Admitting my faults helps me to remember that I am not perfect and I am not expected to be. I have no idea why I am ever under the impression that I need to be perfect, flawless, intelligent, witty, doggedly persistent in all of my efforts, and all-around a winning success at absolutely everything I try. When I fail at anything (and that is often) I get this overwhelming sense of embarrassment, my self-confidence plummets, and I spend days interrogating myself on why I made such foolish mistakes. I spend a lot of time in that state of self-questioning and it is a rotten place to be.
So here are some of my faults.
I am horrible at playing games that involve deception and an ability to evaluate other people's motives. I cannot read people at all. Even when I have half the story, I still question and doubt. I then get confused. It will take me a lifetime to come to understand other humans with even the slightest bit of competency.

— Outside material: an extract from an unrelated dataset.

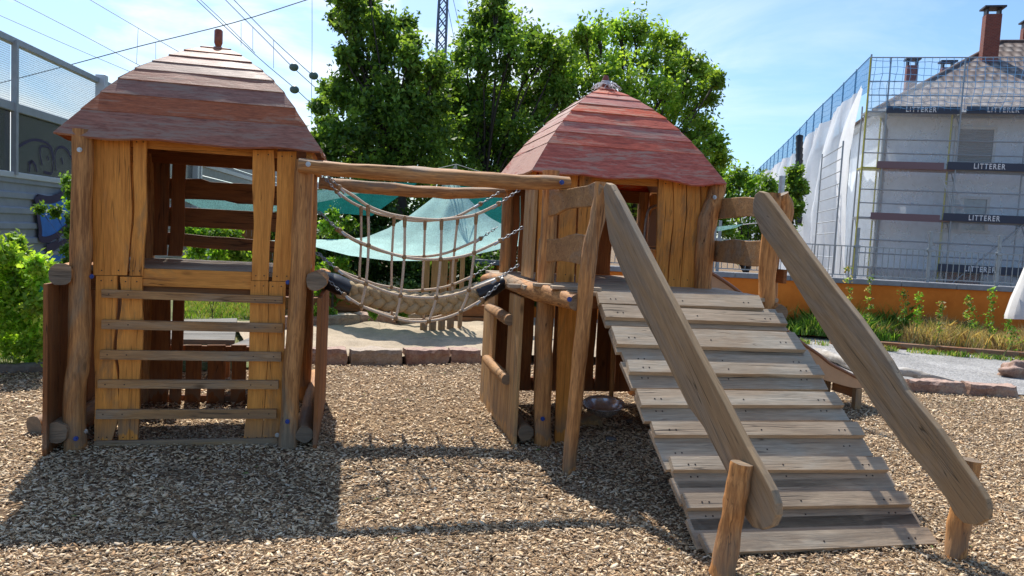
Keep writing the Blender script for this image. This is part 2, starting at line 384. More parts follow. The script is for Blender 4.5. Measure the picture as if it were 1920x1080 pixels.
mb = MB(); mb.prism([VV(266,503,5.262), VV(472,510,5.262), VV(472,543,5.262), VV(266,536,5.262)], (0,.03,0)); mb.build('edge_board', W['board_x'], LT, bevel=.004)
mb = MB()
for i in range(14):
    v0 = 5.29+i*.095; mb.box((-1.035, v0+.046, 1.19+random.uniform(-.002,.002)), (.68,0,0), (0,.043,0), (0,0,.014))
mb.build('floor_deck', W['grey_x'], LT, bevel=.003)
for v in (5.33, 5.95, 6.56): mb = MB(); mb.box((-1.035, v, 1.11), (.64,0,0), (0,.03,0), (0,0,.06)); mb.build('floor_joist', W['dark_x'], LT)
for (x0, y0, x1, y1, h0, h1) in ((190,543,530,556,15,14), (190,600,530,607,17,17), (187,657,527,661,17,17), (183,713,522,714,15,16), (179,769,518,768,17,17)):
    mb = MB(); mb.prism([VV(x0,y0,5.218), VV(x1,y1,5.218), VV(x1,y1+h1,5.218), VV(x0,y0+h0,5.218)], (0,.031,0)); screws(mb, [VV(xx, y0+(y1-y0)*(xx-x0)/(x1-x0)+8, 5.218) for xx in (x0+14, x0+50, x1-52, x1-14)], (0,-1,0)); mb.build('rung', [W['rung_x'], SCREW], LT)
mb = MB(); mb.prism([VV(176,828,5.215), VV(521,822,5.215), VV(521,836,5.215), VV(176,842,5.215)], (0,.03,0)); mb.build('sill_board', W['rail_x'], LT, bevel=.004)
# rear side, seen through the openings
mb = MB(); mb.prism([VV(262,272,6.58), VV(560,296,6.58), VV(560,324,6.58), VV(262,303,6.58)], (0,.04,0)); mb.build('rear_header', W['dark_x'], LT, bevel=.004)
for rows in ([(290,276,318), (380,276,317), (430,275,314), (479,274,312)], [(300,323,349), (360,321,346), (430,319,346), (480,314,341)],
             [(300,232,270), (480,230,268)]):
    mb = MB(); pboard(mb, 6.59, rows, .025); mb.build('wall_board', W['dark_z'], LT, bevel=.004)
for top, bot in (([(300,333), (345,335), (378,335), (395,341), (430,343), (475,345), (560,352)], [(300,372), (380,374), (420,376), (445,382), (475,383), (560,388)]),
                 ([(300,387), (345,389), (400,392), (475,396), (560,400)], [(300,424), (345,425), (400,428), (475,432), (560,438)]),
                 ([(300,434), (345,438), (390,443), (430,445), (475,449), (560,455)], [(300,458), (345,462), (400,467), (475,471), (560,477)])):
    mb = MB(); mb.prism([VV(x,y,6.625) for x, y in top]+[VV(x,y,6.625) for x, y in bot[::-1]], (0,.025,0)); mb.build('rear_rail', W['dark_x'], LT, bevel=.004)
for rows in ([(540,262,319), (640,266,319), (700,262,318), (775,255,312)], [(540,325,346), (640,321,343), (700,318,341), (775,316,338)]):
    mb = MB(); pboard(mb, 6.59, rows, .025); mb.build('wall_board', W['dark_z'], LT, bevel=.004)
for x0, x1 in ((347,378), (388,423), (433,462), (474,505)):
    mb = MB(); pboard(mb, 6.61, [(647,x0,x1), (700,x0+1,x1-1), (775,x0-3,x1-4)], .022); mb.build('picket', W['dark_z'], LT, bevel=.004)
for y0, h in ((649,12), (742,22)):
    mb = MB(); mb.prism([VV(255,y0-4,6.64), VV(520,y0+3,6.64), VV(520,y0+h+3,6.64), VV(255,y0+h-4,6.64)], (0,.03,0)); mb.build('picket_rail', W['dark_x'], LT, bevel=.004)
mb = MB()
for i, (a, b) in enumerate(((5.32,5.60),(5.62,5.82),(5.85,6.12),(6.15,6.33),(6.36,6.54))): vboard(mb, a, b, -1.735, 1.22, 2.04, .025, .012, i+3, 'y')
mb.build('side_wall', W['board_z'], LT, bevel=.004)
mb = MB(); vboard(mb, 5.30, 5.50, -.335, 1.15, 2.0, .025, .01, 12, 'y'); vboard(mb, 5.52, 5.66, -.335, 1.15, 2.0, .025, .01, 13, 'y'); mb.build('side_wall', W['board_z'], LT, bevel=.004)
for s, u0, u1 in ((0, -1.80, -1.80), (1, -.34, -.34)):
    mb = MB(); hboard(mb, 5.2, 6.66, u0+.1*(1-s), 1.95, 2.05, .04, .005, 40+s, 'y'); mb.build('top_plate', W['board_y'], LT, bevel=.004)
# side logs and skirts
def sidelog(parent, a, b, r, seed, name='side_log'):
    a, b = Vector(a), Vector(b); pts = [a+(b-a)*t+Vector((mnoise.noise(Vector((seed,t*2,0)))*.02, 0, mnoise.noise(Vector((seed,t*2,5)))*.012)) for t in (0,.2,.4,.6,.8,1)]
    return post(parent, pts, r, seed, name, 'y')
sidelog(LT, VV(113,514,5.10), (-1.87,6.75,1.12), .070, 5)
sidelog(LT, VV(106,811,5.10), (-1.84,6.75,.13), .066, 6)
mb = MB()
SK = VV(93,560,5.08).x-.03
for i in range(9):
    v0 = 5.06+i*.18; vboard(mb, v0, v0+.172, SK, -.03, 1.10, .028, .006, 60+i, 'y')
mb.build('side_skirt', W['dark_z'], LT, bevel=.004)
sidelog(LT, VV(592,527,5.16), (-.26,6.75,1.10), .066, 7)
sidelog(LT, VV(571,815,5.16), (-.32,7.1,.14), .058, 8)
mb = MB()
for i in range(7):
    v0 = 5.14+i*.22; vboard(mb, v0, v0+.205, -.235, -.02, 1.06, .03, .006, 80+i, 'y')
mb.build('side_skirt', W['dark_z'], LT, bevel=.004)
rf = roof(LT, (-1.035, 5.93), [(0,2.815), (.09,2.785), (.19,2.725), (.31,2.635), (.41,2.555), (.5,2.46), (.57,2.37), (.64,2.262), (.72,2.15), (.80,2.035), (1,1.78)],
     [0, .10, .19, .27, .355, .44, .52, .60, .685, .80], ROOF['a'], 3)
mb = MB(); mb.tube([(-1.035,5.93,2.77), (-1.035,5.93,2.80), (-1.035,5.93,2.84), (-1.035,5.93,2.925), (-1.035,5.93,2.935)], [.016,.016,.030,.030,.022], 14)
mb.build('finial', plain('red varnished finial', (.30,.075,.03), .3, 0, 40, .3), rf, bevel=.003)

stump = MB(); stump.tube([G(70,800,.07)+Vector((-.02,.0,0)), G(70,800,.07)+Vector((.25,.42,.02))], [.075,.07], 14, 0, True, 1, rough=.15, seed=9)
tag(stump.build('log_offcut', [W['log_y'], ENDG], None, G(70,820), bevel=.004), 'short sawn log lying on the chips left of the climbing tower', 'log')

# ================================================================ RIGHT PLAY TOWER
RT = thing('play_tower', (1.95, 5.26, 0), 'wooden play tower on a raised deck behind the ramp with a straight red pyramid roof', 'play tower', 'roofed play towers')
post(RT, [VV(1017,850,5.3), VV(1019,700,5.3), VV(1022,560,5.3), VV(1030,420,5.3), VV(1033,320,5.3)], [.068,.066,.063,.06,.058], 11)
post(RT, [VV(1316,620,5.55), VV(1318,533,5.55), VV(1322,460,5.55), VV(1326,415,5.55), VV(1340,375,5.55), VV(1347,345,5.55)], [.07,.068,.07,.072,.068,.064], 12)
post(RT, [(1.352,6.75,-.05), (1.36,6.75,1), (1.36,6.75,2.03)], .055, 13); post(RT, [(2.79,7.0,-.05), (2.79,7.0,1), (2.77,7.0,2.03)], .06, 14)
post(RT, [(2.55,5.35,-.05), (2.56,5.35,.6), (2.56,5.35,1.15)], .06, 15)
for p, m in ((VV(1339,370,5.475), 0), (VV(1017,785,5.23), 1)): bolt(p, RT, mat=BLUECAP if m else STEEL)
for i, (rows, v) in enumerate((([(322,1052,1084), (420,1049,1080), (529,1044,1076)], 5.613), ([(326,1087,1112), (420,1084,1108), (530,1080,1106)], 5.615),
    ([(332,1236,1260), (400,1233,1263), (440,1233,1259), (480,1231,1254), (538,1228,1251)], 5.591), ([(334,1262,1286), (400,1264,1286), (450,1260,1281), (538,1252,1275)], 5.593),
    ([(336,1288,1312), (400,1288,1313), (450,1283,1308), (539,1276,1302)], 5.591), ([(338,1314,1332), (400,1315,1328), (540,1304,1315)], 5.604),
    ([(322,1011,1028), (420,1009,1024), (528,1005,1019)], 5.634))):
    mb = MB(); pboard(mb, v, rows, .026); screws(mb, [VV((rows[-1][1]+rows[-1][2])/2, rows[-1][0]-14, v), VV((rows[0][1]+rows[0][2])/2, rows[0][0]+12, v)], (0,-1,0)); mb.build('wall_board', [W['board_z'], SCREW], RT)
mb = MB(); mb.prism([VV(1105,318,5.625), VV(1240,330,5.625), VV(1240,350,5.625), VV(1105,342,5.625)], (0,.04,0)); mb.build('header', W['board_x'], RT, bevel=.004)
mb = MB()
for i, (a, b) in enumerate(((5.63,5.75),(5.76,5.86),(5.87,5.97))): vboard(mb, a, b, 1.337, 1.22, 2.02, .026, .008, 100+i, 'y')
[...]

I am terrible at anything that involves maintaining balance (physical balance). Mountain climbing, hiking on extremely steep trails, walking tightropes, etc. I get dizzy and wobbly. I really wish I had better equilibirium.
Running fast.
I am a turtle. I will never win any races. I may be able to run for a long period of time, but I won't be fast. It's OK. At leat I can endure the time,
Color coordinating my outfits.
Why bother? I just wear black and brown and some purple her and there. It's hard to screw that up.
Cooking anything with more than 4 ingredients.
It's just too difficult to coordinate. I also get impatient while cooking. I just want to eat, dammit!! Give me carrots, frozen veggies, rice from a rice cooker, yogurt, and whole wheat tortillas. I could live forever on just those foods.
Standing up for myself.
I can stand up for those who are weaker than me, but not for myself. I don't feel my needs are so important that I should make a big hullabaloo about them. I prefer peace over contention. I hate arguing. I avoid confrontation at all costs.
So there you have it. Some of my biggest faults, both physical and mental. I guess I'm pretty ordinary are after all.